__WRITTEN PROBLEM__. Every entry that follows should be repeated exactly; drop the images.

— Start MATERIAL SUPPLIED —

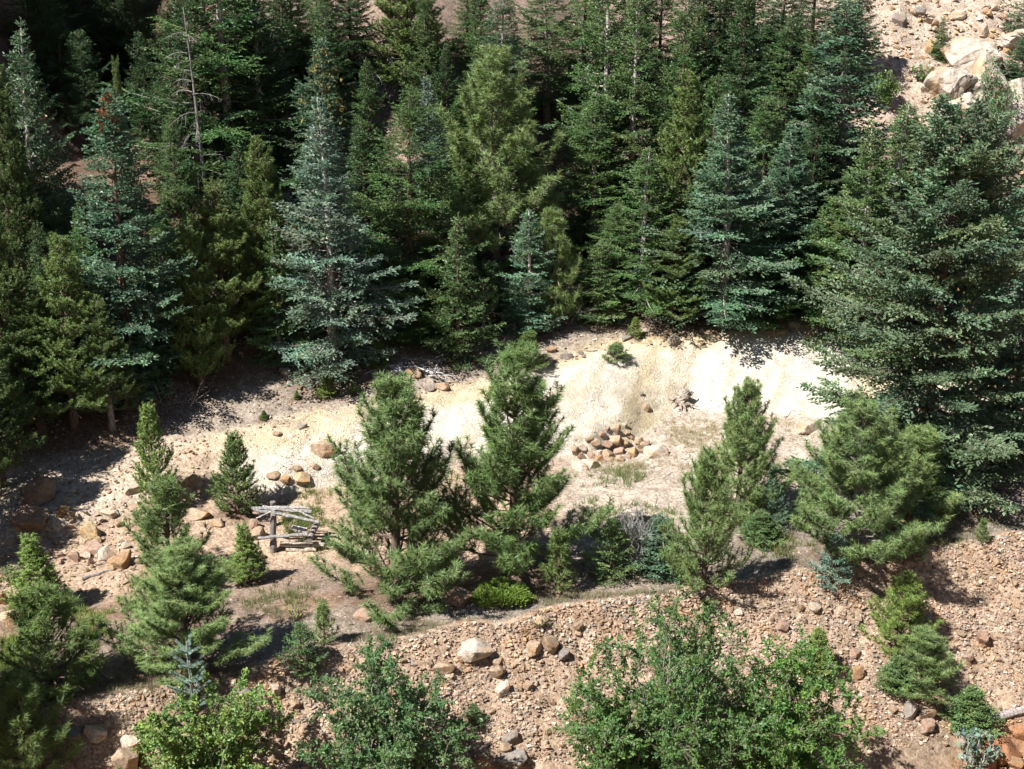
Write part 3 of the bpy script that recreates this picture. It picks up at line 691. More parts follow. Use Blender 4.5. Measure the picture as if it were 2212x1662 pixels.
# young growth at the edge of the woods
SMALL = [
 ('youngpine', 705, 857, 813, 48, 'bright', 'pine_sapling', 'tiny bright pine sapling alone on the scree above the mound'),
 ('youngpine', 642, 862, 842, 16, 'olive', 'pine_sapling', 'tiniest pine sprout on the scree left of the bright sapling'),
 ('youngpine', 764, 850, 822, 26, 'olive', 'pine_sapling', 'small pale pine sprout right of the bright sapling on the scree'),
 ('youngpine', 570, 905, 885, 20, 'olive', 'pine_sapling', 'pine sprout on the scree just above the cracked pale ground'),
 ('youngpine', 818, 792, 738, 62, 'bright', 'pine_sapling', 'yellow-green sapling at the foot of the pale blue spruce'),
 ('midpond', 1143, 798, 716, 78, 'olive', 'pine_sapling', 'flat-topped little pine at the upper edge of the pale mound'),
 ('smallpond', 1330, 778, 742, 66, 'ponderosa', 'pine_sapling', 'spidery pine sapling on the upper rim of the pale mound'),
 ('youngpine', 1371, 728, 684, 34, 'bright', 'pine_sapling', 'upright yellow-green sapling below the slope foot on the mound rim'),
 ('youngpine', 340, 1085, 872, 98, 'bright', 'pine_tree', 'slim bright green pine beside the shaded scree'),
 ('youngpine', 514, 1108, 938, 112, 'olive', 'pine_tree', 'conical young pine above the log fence'),
 ('pond', 858, 1284, 796, 315, 'ponderosa', 'ponderosa_pine', 'largest long-needled young pine right of the log fence', 0),
 ('pond', 1108, 1235, 745, 310, 'pine', 'ponderosa_pine', 'open-limbed long-needled pine behind the bright juniper', 1),
 ('midpond', 372, 1270, 1032, 180, 'ponderosa', 'ponderosa_pine', 'long-needled pine below the slim bright pine'),
 ('pond', 405, 1450, 1178, 285, 'ponderosa', 'ponderosa_pine', 'bushy long-needled pine rising over the lower left bank'),
 ('youngpine', 88, 1318, 1158, 120, 'bright', 'pine_tree', 'bright young pine near the left edge beside the boulders'),
 ('midpond', 118, 1490, 1262, 225, 'pine', 'ponderosa_pine', 'dark bushy pine near the left edge below the bright young pine'),
 ('midpond', 70, 1665, 1452, 170, 'pine', 'ponderosa_pine', 'dark pine in the bottom left corner'),
 ('youngpine', 537, 1258, 1130, 84, 'bright', 'pine_sapling', 'yellow-green pine sapling left of the log fence post'),
 ('pond', 1592, 1120, 812, 172, 'ponderosa', 'ponderosa_pine', 'upright pine in front of the pale mound right of the stump'),
 ('midpond', 1520, 1266, 972, 160, 'ponderosa', 'ponderosa_pine', 'shaggy pine on the terrace right of the two small spruces'),
 ('smallspruce', 1666, 1142, 1008, 66, 'spruce', 'spruce_sapling', 'slim blue-green spruce sapling between the terrace pines'),
 ('smallspruce', 1640, 1170, 1105, 80, 'greenspruce', 'spruce_sapling', 'low dark spruce sapling under the slim blue-green one'),
 ('midspruce', 1728, 1140, 1048, 50, 'darkfir', 'spruce_sapling', 'half-dead dark sapling right of the slim spruce sapling'),
 ('pond', 1838, 1215, 855, 285, 'ponderosa', 'ponderosa_pine', 'large terrace pine with pale trunk in front of the giant spruce'),
 ('midpond', 1968, 1130, 925, 190, 'ponderosa', 'ponderosa_pine', 'terrace pine against the dark base of the giant spruce'),
 ('smallspruce', 1800, 1258, 1155, 86, 'bluespruce', 'spruce_sapling', 'silvery blue spruce sapling at the foot of the large terrace pine'),
 ('smallpond', 1972, 1212, 1160, 62, 'ponderosa', 'pine_sapling', 'low pine sapling in shadow right of the large terrace pine'),
 ('smallpond', 2120, 1172, 1122, 34, 'olive', 'pine_sapling', 'lone tiny pine sapling on the terrace far right'),
 ('midpond', 1940, 1395, 1240, 132, 'bright', 'ponderosa_pine', 'yellow-green pine growing out of the gravel bank on the right'),
 ('midpond', 1988, 1492, 1362, 160, 'ponderosa', 'ponderosa_pine', 'lower bushy pine on the gravel bank right side'),
 ('smallspruce', 1932, 1490, 1418, 72, 'greenspruce', 'spruce_sapling', 'round spruce sapling tucked left of the lower bank pine'),
 ('smallspruce', 2090, 1575, 1488, 100, 'greenspruce', 'spruce_sapling', 'dark spruce sapling above the orange creek rocks'),
 ('smallspruce', 1320, 1246, 1122, 112, 'greenspruce', 'spruce_sapling', 'green spruce sapling left of the grey shrub'),
 ('smallspruce', 1424, 1240, 1120, 108, 'spruce', 'spruce_sapling', 'blue spruce sapling right of the grey shrub'),
 ('smallpond', 1206, 1280, 1145, 82, 'olive', 'pine_sapling', 'spindly pine sapling right of the bright juniper'),
 ('smallspruce', 652, 1442, 1346, 92, 'greenspruce', 'spruce_sapling', 'dark green spruce sapling at the brink of the gravel bank'),
 ('smallpond', 702, 1390, 1302, 62, 'ponderosa', 'pine_sapling', 'small pine sapling just behind the dark spruce sapling'),
 ('smallspruce', 1762, 1465, 1358, 66, 'bright', 'spruce_sapling', 'light green sapling behind the willow on the bank'),
 ('smallspruce', 1527, 1318, 1294, 36, 'bright', 'spruce_sapling', 'tiny bright sprout at the brink above the large willow'),
 ('smallspruce', 1022, 1560, 1520, 46, 'greenspruce', 'spruce_sapling', 'tiny green sprout in the gravel below the white rocks'),
]
for k, u, vb, vt, w, c, nm, lb, *vr in SMALL:
    T(k, u, vb, vt, w, c, nm, lb, 'grey' if 'pale trunk' in lb else 'brown', vr[0] if vr else None, GY)

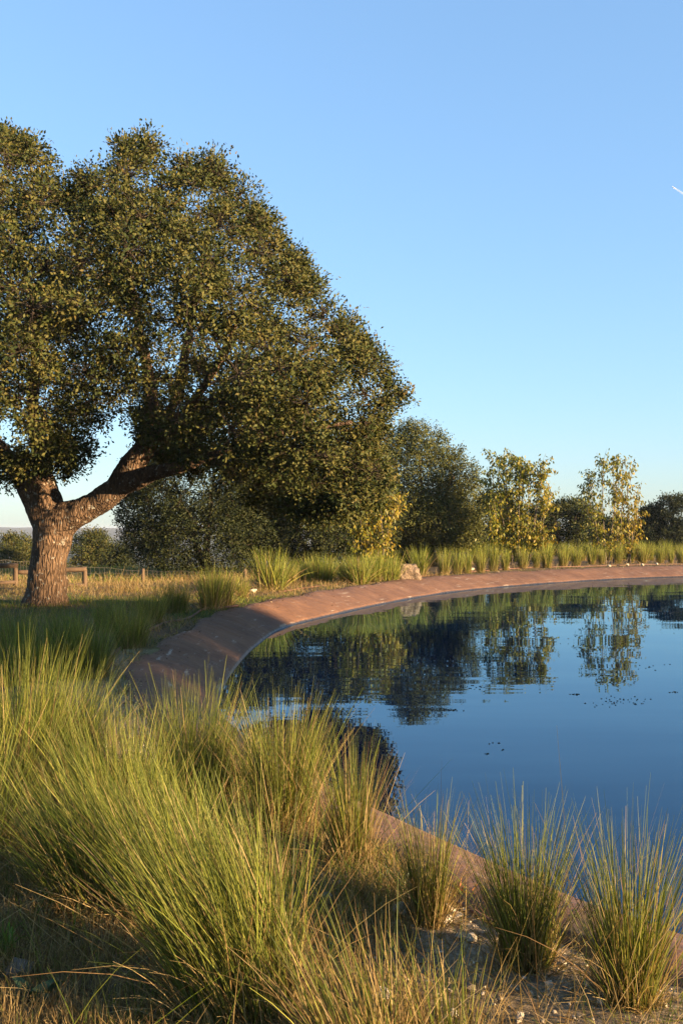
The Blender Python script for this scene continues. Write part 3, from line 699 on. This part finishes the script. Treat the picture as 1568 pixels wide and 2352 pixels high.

— End MATERIAL SUPPLIED —

__RESPONSE TO THIS TASK__.
Write part 3 of the bpy script that recreates this picture. It picks up at line 691. More parts follow. Use Blender 4.5. Measure the picture as if it were 2212x1662 pixels.
# young growth at the edge of the woods
SMALL = [
 ('youngpine', 705, 857, 813, 48, 'bright', 'pine_sapling', 'tiny bright pine sapling alone on the scree above the mound'),
 ('youngpine', 642, 862, 842, 16, 'olive', 'pine_sapling', 'tiniest pine sprout on the scree left of the bright sapling'),
 ('youngpine', 764, 850, 822, 26, 'olive', 'pine_sapling', 'small pale pine sprout right of the bright sapling on the scree'),
 ('youngpine', 570, 905, 885, 20, 'olive', 'pine_sapling', 'pine sprout on the scree just above the cracked pale ground'),
 ('youngpine', 818, 792, 738, 62, 'bright', 'pine_sapling', 'yellow-green sapling at the foot of the pale blue spruce'),
 ('midpond', 1143, 798, 716, 78, 'olive', 'pine_sapling', 'flat-topped little pine at the upper edge of the pale mound'),
 ('smallpond', 1330, 778, 742, 66, 'ponderosa', 'pine_sapling', 'spidery pine sapling on the upper rim of the pale mound'),
 ('youngpine', 1371, 728, 684, 34, 'bright', 'pine_sapling', 'upright yellow-green sapling below the slope foot on the mound rim'),
 ('youngpine', 340, 1085, 872, 98, 'bright', 'pine_tree', 'slim bright green pine beside the shaded scree'),
 ('youngpine', 514, 1108, 938, 112, 'olive', 'pine_tree', 'conical young pine above the log fence'),
 ('pond', 858, 1284, 796, 315, 'ponderosa', 'ponderosa_pine', 'largest long-needled young pine right of the log fence', 0),
 ('pond', 1108, 1235, 745, 310, 'pine', 'ponderosa_pine', 'open-limbed long-needled pine behind the bright juniper', 1),
 ('midpond', 372, 1270, 1032, 180, 'ponderosa', 'ponderosa_pine', 'long-needled pine below the slim bright pine'),
 ('pond', 405, 1450, 1178, 285, 'ponderosa', 'ponderosa_pine', 'bushy long-needled pine rising over the lower left bank'),
 ('youngpine', 88, 1318, 1158, 120, 'bright', 'pine_tree', 'bright young pine near the left edge beside the boulders'),
 ('midpond', 118, 1490, 1262, 225, 'pine', 'ponderosa_pine', 'dark bushy pine near the left edge below the bright young pine'),
 ('midpond', 70, 1665, 1452, 170, 'pine', 'ponderosa_pine', 'dark pine in the bottom left corner'),
 ('youngpine', 537, 1258, 1130, 84, 'bright', 'pine_sapling', 'yellow-green pine sapling left of the log fence post'),
 ('pond', 1592, 1120, 812, 172, 'ponderosa', 'ponderosa_pine', 'upright pine in front of the pale mound right of the stump'),
 ('midpond', 1520, 1266, 972, 160, 'ponderosa', 'ponderosa_pine', 'shaggy pine on the terrace right of the two small spruces'),
 ('smallspruce', 1666, 1142, 1008, 66, 'spruce', 'spruce_sapling', 'slim blue-green spruce sapling between the terrace pines'),
 ('smallspruce', 1640, 1170, 1105, 80, 'greenspruce', 'spruce_sapling', 'low dark spruce sapling under the slim blue-green one'),
 ('midspruce', 1728, 1140, 1048, 50, 'darkfir', 'spruce_sapling', 'half-dead dark sapling right of the slim spruce sapling'),
 ('pond', 1838, 1215, 855, 285, 'ponderosa', 'ponderosa_pine', 'large terrace pine with pale trunk in front of the giant spruce'),
 ('midpond', 1968, 1130, 925, 190, 'ponderosa', 'ponderosa_pine', 'terrace pine against the dark base of the giant spruce'),
 ('smallspruce', 1800, 1258, 1155, 86, 'bluespruce', 'spruce_sapling', 'silvery blue spruce sapling at the foot of the large terrace pine'),
 ('smallpond', 1972, 1212, 1160, 62, 'ponderosa', 'pine_sapling', 'low pine sapling in shadow right of the large terrace pine'),
 ('smallpond', 2120, 1172, 1122, 34, 'olive', 'pine_sapling', 'lone tiny pine sapling on the terrace far right'),
 ('midpond', 1940, 1395, 1240, 132, 'bright', 'ponderosa_pine', 'yellow-green pine growing out of the gravel bank on the right'),
 ('midpond', 1988, 1492, 1362, 160, 'ponderosa', 'ponderosa_pine', 'lower bushy pine on the gravel bank right side'),
 ('smallspruce', 1932, 1490, 1418, 72, 'greenspruce', 'spruce_sapling', 'round spruce sapling tucked left of the lower bank pine'),
 ('smallspruce', 2090, 1575, 1488, 100, 'greenspruce', 'spruce_sapling', 'dark spruce sapling above the orange creek rocks'),
 ('smallspruce', 1320, 1246, 1122, 112, 'greenspruce', 'spruce_sapling', 'green spruce sapling left of the grey shrub'),
 ('smallspruce', 1424, 1240, 1120, 108, 'spruce', 'spruce_sapling', 'blue spruce sapling right of the grey shrub'),
 ('smallpond', 1206, 1280, 1145, 82, 'olive', 'pine_sapling', 'spindly pine sapling right of the bright juniper'),
 ('smallspruce', 652, 1442, 1346, 92, 'greenspruce', 'spruce_sapling', 'dark green spruce sapling at the brink of the gravel bank'),
 ('smallpond', 702, 1390, 1302, 62, 'ponderosa', 'pine_sapling', 'small pine sapling just behind the dark spruce sapling'),
 ('smallspruce', 1762, 1465, 1358, 66, 'bright', 'spruce_sapling', 'light green sapling behind the willow on the bank'),
 ('smallspruce', 1527, 1318, 1294, 36, 'bright', 'spruce_sapling', 'tiny bright sprout at the brink above the large willow'),
 ('smallspruce', 1022, 1560, 1520, 46, 'greenspruce', 'spruce_sapling', 'tiny green sprout in the gravel below the white rocks'),
]
for k, u, vb, vt, w, c, nm, lb, *vr in SMALL:
    T(k, u, vb, vt, w, c, nm, lb, 'grey' if 'pale trunk' in lb else 'brown', vr[0] if vr else None, GY)

The Blender Python script for this scene continues. Write part 3, from line 699 on. This part finishes the script. Treat the picture as 1568 pixels wide and 2352 pixels high.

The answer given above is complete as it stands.